| Directions for this task |
Copy exactly the lines from the start of the data below through the one that carries "var cam: Camera3D", and only those.

| Data shown |
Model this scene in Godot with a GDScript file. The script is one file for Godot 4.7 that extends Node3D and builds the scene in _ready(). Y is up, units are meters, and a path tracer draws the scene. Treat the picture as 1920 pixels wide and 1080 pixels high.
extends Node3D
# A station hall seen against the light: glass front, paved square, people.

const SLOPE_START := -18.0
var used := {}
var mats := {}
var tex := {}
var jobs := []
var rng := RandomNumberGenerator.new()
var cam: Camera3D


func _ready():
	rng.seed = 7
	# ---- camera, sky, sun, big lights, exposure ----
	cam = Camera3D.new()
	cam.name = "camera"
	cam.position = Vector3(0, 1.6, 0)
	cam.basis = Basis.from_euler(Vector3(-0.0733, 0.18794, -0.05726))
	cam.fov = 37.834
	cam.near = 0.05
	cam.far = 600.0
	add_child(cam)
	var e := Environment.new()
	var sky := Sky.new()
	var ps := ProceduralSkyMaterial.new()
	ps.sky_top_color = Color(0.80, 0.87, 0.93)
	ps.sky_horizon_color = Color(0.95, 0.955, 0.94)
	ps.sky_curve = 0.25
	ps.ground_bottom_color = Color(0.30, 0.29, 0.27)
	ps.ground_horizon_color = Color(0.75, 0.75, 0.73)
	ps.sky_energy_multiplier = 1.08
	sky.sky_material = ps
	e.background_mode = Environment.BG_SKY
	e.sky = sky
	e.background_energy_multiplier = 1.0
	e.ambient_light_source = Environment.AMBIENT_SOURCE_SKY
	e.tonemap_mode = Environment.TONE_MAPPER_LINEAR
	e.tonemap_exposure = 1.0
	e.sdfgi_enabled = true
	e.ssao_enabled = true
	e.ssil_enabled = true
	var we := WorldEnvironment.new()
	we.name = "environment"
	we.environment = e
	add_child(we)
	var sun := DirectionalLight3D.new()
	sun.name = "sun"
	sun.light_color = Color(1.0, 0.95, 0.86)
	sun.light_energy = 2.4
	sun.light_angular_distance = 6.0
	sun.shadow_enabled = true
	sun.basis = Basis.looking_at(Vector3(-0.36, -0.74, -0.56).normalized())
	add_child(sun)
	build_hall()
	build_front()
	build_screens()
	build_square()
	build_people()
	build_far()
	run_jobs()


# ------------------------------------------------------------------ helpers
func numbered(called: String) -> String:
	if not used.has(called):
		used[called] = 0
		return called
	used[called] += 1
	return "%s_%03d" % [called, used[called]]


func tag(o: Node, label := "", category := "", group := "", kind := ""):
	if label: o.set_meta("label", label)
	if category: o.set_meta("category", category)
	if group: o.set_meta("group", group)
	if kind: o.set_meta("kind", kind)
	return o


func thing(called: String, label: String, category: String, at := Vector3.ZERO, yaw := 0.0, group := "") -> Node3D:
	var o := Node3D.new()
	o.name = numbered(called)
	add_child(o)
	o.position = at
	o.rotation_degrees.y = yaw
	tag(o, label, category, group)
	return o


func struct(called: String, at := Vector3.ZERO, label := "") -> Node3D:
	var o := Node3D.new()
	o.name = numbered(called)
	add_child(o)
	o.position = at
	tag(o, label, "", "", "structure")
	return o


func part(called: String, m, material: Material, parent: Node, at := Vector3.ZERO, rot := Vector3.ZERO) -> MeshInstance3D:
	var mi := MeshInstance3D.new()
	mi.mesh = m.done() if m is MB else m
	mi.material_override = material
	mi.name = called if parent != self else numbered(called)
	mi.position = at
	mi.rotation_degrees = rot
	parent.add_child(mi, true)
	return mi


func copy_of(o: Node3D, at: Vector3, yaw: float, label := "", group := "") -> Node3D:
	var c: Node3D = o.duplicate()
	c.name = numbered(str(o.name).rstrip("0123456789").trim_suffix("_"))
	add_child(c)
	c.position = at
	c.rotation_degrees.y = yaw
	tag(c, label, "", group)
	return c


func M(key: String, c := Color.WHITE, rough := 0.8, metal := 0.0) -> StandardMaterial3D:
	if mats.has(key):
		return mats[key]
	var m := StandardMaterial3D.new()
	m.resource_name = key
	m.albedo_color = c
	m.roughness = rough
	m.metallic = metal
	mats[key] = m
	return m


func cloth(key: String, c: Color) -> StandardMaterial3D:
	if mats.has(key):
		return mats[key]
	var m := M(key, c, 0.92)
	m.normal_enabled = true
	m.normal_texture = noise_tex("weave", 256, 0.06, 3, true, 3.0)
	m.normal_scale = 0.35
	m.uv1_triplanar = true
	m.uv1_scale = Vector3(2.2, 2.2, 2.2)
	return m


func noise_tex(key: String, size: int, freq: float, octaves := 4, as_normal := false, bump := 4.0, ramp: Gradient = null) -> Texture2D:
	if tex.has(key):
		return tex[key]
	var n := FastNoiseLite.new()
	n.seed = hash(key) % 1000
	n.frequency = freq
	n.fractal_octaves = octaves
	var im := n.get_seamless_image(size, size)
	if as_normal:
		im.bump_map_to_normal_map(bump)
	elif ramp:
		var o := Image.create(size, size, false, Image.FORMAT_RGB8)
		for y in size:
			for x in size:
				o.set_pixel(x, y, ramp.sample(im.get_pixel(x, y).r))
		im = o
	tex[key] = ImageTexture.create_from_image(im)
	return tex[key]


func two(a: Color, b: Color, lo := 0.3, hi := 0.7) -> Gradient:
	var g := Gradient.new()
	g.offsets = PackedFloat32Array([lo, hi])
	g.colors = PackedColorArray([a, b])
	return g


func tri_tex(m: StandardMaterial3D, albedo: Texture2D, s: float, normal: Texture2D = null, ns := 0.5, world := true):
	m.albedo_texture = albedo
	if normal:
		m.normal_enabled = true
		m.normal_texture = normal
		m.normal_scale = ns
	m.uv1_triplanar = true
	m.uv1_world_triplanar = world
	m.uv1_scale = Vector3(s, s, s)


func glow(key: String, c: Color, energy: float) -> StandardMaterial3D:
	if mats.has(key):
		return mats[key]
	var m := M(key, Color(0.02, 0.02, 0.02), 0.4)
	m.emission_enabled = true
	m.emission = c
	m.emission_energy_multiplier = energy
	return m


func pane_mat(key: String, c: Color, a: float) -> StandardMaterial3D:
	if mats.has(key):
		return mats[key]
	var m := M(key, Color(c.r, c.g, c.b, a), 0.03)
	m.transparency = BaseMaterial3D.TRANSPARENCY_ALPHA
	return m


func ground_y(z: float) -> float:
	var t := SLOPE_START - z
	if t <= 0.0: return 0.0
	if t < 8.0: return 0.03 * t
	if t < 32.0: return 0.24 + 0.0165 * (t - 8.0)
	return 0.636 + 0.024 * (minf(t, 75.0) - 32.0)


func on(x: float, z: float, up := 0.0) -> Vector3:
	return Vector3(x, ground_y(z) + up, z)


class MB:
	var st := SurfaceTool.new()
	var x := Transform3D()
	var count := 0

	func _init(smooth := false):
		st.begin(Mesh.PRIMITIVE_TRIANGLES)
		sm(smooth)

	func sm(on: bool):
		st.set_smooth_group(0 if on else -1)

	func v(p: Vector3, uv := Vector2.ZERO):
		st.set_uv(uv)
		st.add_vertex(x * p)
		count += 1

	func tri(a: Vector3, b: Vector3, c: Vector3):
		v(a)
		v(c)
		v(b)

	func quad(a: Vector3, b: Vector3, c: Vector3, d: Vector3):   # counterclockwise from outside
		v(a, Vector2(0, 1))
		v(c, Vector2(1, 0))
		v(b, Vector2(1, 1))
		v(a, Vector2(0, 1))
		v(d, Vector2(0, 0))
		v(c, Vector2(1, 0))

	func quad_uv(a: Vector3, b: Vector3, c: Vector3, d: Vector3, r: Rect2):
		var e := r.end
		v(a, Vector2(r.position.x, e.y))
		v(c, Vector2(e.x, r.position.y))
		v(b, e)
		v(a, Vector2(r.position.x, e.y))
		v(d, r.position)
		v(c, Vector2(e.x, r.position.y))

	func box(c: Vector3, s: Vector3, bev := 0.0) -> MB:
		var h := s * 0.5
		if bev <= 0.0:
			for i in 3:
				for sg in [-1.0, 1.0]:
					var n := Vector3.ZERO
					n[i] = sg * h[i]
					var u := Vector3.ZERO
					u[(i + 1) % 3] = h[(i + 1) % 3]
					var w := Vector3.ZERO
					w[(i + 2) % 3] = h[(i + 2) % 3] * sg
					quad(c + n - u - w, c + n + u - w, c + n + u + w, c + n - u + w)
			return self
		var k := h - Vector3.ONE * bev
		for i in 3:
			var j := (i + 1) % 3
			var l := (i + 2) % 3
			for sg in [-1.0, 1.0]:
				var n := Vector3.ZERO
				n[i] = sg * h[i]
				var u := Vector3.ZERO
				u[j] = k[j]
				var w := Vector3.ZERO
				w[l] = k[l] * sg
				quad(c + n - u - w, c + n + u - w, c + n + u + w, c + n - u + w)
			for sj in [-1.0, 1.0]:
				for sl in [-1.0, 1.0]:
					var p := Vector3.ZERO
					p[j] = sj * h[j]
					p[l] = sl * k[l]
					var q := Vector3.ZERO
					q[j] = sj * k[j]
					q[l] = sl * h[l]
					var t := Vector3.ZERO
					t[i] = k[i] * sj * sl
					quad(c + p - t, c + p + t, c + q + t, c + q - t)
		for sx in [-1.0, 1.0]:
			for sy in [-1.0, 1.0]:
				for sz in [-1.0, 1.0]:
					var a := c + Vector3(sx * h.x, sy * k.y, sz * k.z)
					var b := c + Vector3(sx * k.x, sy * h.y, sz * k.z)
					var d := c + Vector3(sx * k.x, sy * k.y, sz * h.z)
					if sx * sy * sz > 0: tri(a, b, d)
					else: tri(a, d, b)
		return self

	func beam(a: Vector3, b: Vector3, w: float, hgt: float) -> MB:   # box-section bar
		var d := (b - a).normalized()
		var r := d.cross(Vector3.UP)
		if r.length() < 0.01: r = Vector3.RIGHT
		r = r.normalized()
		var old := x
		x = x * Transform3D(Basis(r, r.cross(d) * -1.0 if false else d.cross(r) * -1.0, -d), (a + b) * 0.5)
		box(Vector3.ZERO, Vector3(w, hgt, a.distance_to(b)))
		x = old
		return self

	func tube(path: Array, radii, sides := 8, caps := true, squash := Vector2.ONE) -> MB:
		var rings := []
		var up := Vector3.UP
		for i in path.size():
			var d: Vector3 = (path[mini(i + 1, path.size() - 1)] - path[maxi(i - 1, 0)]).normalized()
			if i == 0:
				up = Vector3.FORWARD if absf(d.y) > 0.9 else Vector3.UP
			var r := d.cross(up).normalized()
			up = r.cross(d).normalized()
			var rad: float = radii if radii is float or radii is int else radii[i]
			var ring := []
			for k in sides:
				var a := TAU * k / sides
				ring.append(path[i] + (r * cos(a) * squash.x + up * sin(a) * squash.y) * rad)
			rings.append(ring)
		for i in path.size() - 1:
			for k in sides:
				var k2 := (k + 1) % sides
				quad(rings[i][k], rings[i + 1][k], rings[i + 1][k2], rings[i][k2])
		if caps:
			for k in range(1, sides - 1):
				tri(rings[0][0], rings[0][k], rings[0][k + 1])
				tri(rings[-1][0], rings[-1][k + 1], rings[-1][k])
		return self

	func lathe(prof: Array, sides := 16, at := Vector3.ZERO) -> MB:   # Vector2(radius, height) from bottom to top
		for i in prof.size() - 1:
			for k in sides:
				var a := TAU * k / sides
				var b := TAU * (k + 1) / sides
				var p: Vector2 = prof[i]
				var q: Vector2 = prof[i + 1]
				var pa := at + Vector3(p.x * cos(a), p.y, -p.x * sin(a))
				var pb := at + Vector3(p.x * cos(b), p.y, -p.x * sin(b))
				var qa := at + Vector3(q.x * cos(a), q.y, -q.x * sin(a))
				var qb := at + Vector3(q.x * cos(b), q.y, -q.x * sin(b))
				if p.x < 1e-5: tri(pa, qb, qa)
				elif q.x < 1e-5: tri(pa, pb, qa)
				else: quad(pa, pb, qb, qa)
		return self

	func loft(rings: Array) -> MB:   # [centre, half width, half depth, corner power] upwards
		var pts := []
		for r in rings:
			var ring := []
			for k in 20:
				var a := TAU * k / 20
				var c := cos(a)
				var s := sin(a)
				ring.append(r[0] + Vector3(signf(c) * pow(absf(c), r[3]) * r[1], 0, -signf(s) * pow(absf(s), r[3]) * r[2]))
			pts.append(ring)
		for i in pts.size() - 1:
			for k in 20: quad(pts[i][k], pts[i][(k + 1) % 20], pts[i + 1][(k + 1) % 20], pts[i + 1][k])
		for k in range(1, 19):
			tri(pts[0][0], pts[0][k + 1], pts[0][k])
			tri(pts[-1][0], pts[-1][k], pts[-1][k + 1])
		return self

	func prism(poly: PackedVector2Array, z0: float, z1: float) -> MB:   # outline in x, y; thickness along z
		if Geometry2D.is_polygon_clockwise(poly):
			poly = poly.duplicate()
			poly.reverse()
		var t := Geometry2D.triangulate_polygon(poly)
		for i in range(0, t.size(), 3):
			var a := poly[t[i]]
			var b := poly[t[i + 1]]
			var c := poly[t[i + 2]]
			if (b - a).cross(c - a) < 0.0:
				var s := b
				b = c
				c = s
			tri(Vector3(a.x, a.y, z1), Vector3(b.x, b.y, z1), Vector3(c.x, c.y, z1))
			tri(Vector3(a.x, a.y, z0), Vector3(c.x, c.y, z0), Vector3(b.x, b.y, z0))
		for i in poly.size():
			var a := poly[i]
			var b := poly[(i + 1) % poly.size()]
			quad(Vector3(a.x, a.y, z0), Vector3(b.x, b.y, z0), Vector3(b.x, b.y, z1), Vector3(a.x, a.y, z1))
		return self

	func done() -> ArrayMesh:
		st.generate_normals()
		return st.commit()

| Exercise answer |
Model this scene in Godot with a GDScript file. The script is one file for Godot 4.7 that extends Node3D and builds the scene in _ready(). Y is up, units are meters, and a path tracer draws the scene. Treat the picture as 1920 pixels wide and 1080 pixels high.
extends Node3D
# A station hall seen against the light: glass front, paved square, people.

const SLOPE_START := -18.0
var used := {}
var mats := {}
var tex := {}
var jobs := []
var rng := RandomNumberGenerator.new()
var cam: Camera3D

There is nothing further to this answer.